TheSwamp

Code Red => VB(A) => Topic started by: rogue on June 19, 2008, 06:45:05 AM

Title: Failed Boolean operations
Post by: rogue on June 19, 2008, 06:45:05 AM
It's a simple enough project - take some rectangular solids that have had some machining done to them, recreate the original, rectangular solid in the same place, and do a boolean subtract, the result of which gives me the machining only .. a "negative" of the machined solid, in a way.

The code loops thru an entire assembly of these solids, in effect showing an entire product in this fashion. It works perfectly - 95% of the time. When it works perfectly, every single solid in the assembly comes back with only the machining showing. But ocasionally, it fails, and every single solid in the assembly comes back as a rectangular slab - the boolean subtract operation is failing on every single solid in the product.

When it fails, it fails always on the same product, and on every part in that same product. When it works, it always works on every single part in the product. The products it works on, it always seems to work on. The products it doesnt work on, it always doesnt work on. Except, occasionally, every few days, one that failed previously, would now work.

Ive checked the origins of each solid, the original vs the new clone. relative to each other.
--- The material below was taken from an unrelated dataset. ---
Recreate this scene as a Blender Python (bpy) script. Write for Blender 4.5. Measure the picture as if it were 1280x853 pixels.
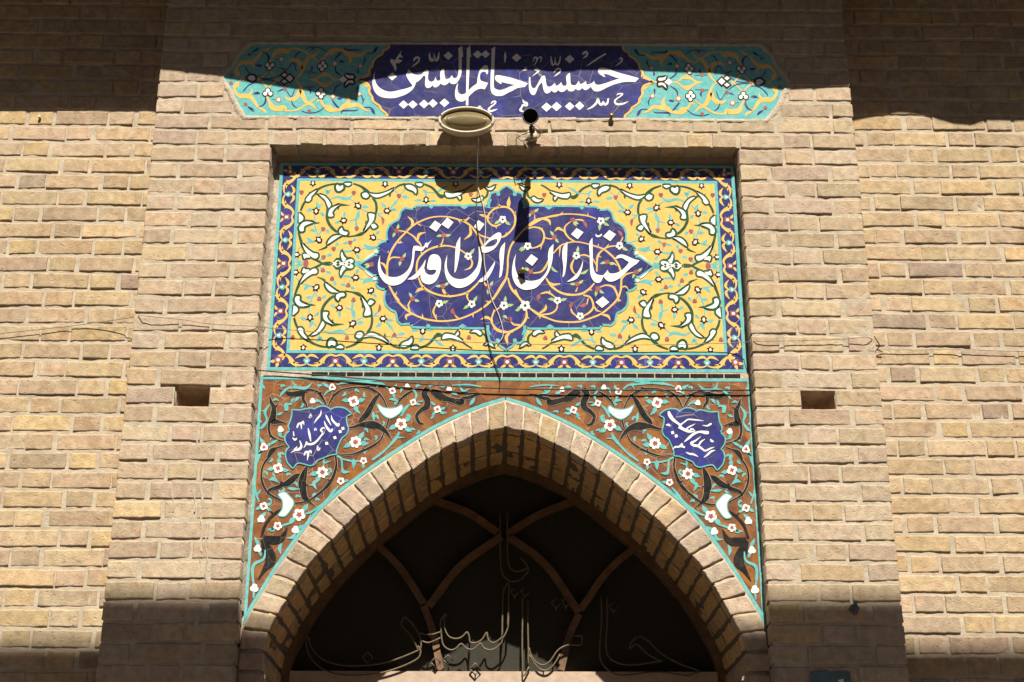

They seem to be exact, or at least to 6 decimal places. I would think that even being slightly off would give me a subtract result showing .001 of an entire face, etc... but it doesnt. After the routine fails, I can manually go back and do the subtract operation successfully.

I spent the last 2 days trimming down something to post here - I trimmed down the drawing to 2 assemblies, one of which works, and one of which didnt - and then started removing modules in the code, etc, to get something easier for you guys to follow. And I made sure that, while I was doing this, that one assembly still failed, and one still worked - until this morning. Now  both assemblies work - in both the trimmed down code, and the original code. In the original drawing, the original code still fails on the same assmbly of solids. (I cant run the trimmed down code on the original drawing, but I dont think thats the issue.)

WTF? This is driving me nuts! Is there something in the process of boolean subtraction that can generate a failure? There is no return code for the subtraction operation? For whats its worth, here is the process I use:

1) Loop thru the assembly of solids and add each one to a collection. (works successfully)
2) Take the collection and do a copyobjects. ( I dont want to modify the original solids)  (works successfully)
3) Loop the copied objects and store the handles.   (works successfully)
4) Then, for each individual copied object, do the following:
    4a) create another solid in the same place    (works successfully)
    4b) do a subtraction operation on the new, rectangular solid, and the copy of the machined solid. (sometimes fails)
    4c) drop the copied solid into a blockref (works, even with the failed rectangular slab)
    4d) start a new document, and do a copyobject from the source, to the destination, document (always works)
    4e) delete the original blockref from the source document (always works)

Any ideas on where i can even *start* to look, to find this bug?

thanks, guys ...
Title: Re: Failed Boolean operations
Post by: Jeff_M on June 19, 2008, 11:08:48 AM
without code or sample drawing, the only thing I can think of is to remove any On Error Resume Next lines you may have used. Let it error and that should point you to the problem area.
Title: Re: Failed Boolean operations
Post by: rogue on June 23, 2008, 05:58:34 AM
Update:

I've narrowed it down a bit; it seems that the copyobjects comand, when run and a large amount of obects are copied from a collection, will successfully return an array of copied objects, but it seems that the location of each copied object within the returned array is not necessarily in the same location as the parent collection; ie, if I copy a collection of 50 solids named Solid1, Solid2 ... Solid49, Solid50, the returned collection may have the copied solids starting with Solid2,Solid3 ... Solid50, Solid1. So I was trying to do a subraction operation with the wrong copied part.

Why this behaviour is sometimes happening, I am not sure; for now, I am using a workaround of not using the copyobjects command and using the individual object.copy method.